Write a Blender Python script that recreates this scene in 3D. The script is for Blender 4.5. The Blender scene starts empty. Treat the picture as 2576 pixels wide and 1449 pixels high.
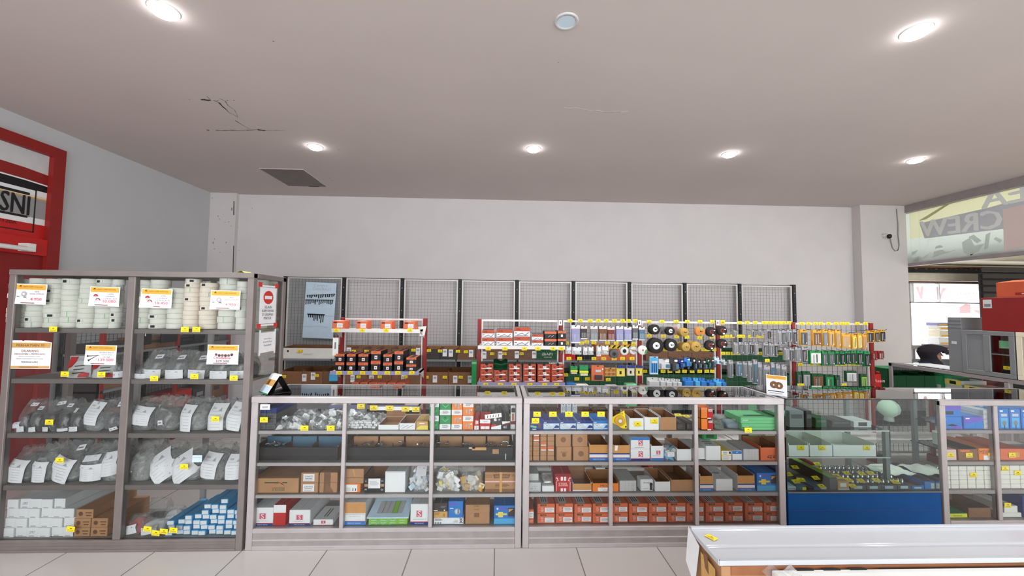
import bpy, math, random
from mathutils import Vector, Matrix
SC = bpy.context.scene
COL = SC.collection
# ------------------------------------------------------------------ camera
F = 1000.0; EYE = 1.70
def norm(v):
    l = math.sqrt(sum(a*a for a in v)); return [a/l for a in v]
NN = norm([(1252-1288)/F, (777-724.5)/F, 1.0])
s_ = .0135
XX = norm([1, s_, -(NN[0]+NN[1]*s_)/NN[2]])
ZZ = [XX[1]*NN[2]-XX[2]*NN[1], XX[2]*NN[0]-XX[0]*NN[2], XX[0]*NN[1]-XX[1]*NN[0]]
def w_of(c):   # camera-axes direction (x right, y down, z forward) -> world direction
    return Vector((sum(XX[i]*c[i] for i in range(3)), sum(NN[i]*c[i] for i in range(3)), sum(ZZ[i]*c[i] for i in range(3))))
cam = bpy.data.cameras.new('camera'); cam.sensor_width = 36; cam.lens = 36*F/2576; cam.clip_start = .05; cam.clip_end = 100
co = bpy.data.objects.new('camera', cam); COL.objects.link(co)
cx_, cy_, cz_ = w_of((1, 0, 0)), w_of((0, -1, 0)), w_of((0, 0, -1))
co.matrix_world = Matrix(((cx_[0], cy_[0], cz_[0], 0), (cx_[1], cy_[1], cz_[1], 0), (cx_[2], cy_[2], cz_[2], EYE), (0, 0, 0, 1)))
SC.camera = co
def at(px, py, Y):
    """the point on the upright plane y = Y that the photograph shows at (px, py): X, Z"""
    d = w_of(((px-1288)/F, (py-724.5)/F, 1)); t = Y/d.y
    return d.x*t, EYE+d.z*t
def onz(px, py, z):
    d = w_of(((px-1288)/F, (py-724.5)/F, 1)); t = (z-EYE)/d.z
    return d.x*t, d.y*t
def atx(px, py, X):
    d = w_of(((px-1288)/F, (py-724.5)/F, 1)); t = X/d.x
    return d.y*t, EYE+d.z*t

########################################

§ **STATED PROBLEM**
Copy out every line of the listing that includes the string "scene".

§ **EXPECTED OUTPUT**
Write a Blender Python script that recreates this scene in 3D. The script is for Blender 4.5. The Blender scene starts empty. Treat the picture as 2576 pixels wide and 1449 pixels high.
SC = bpy.context.scene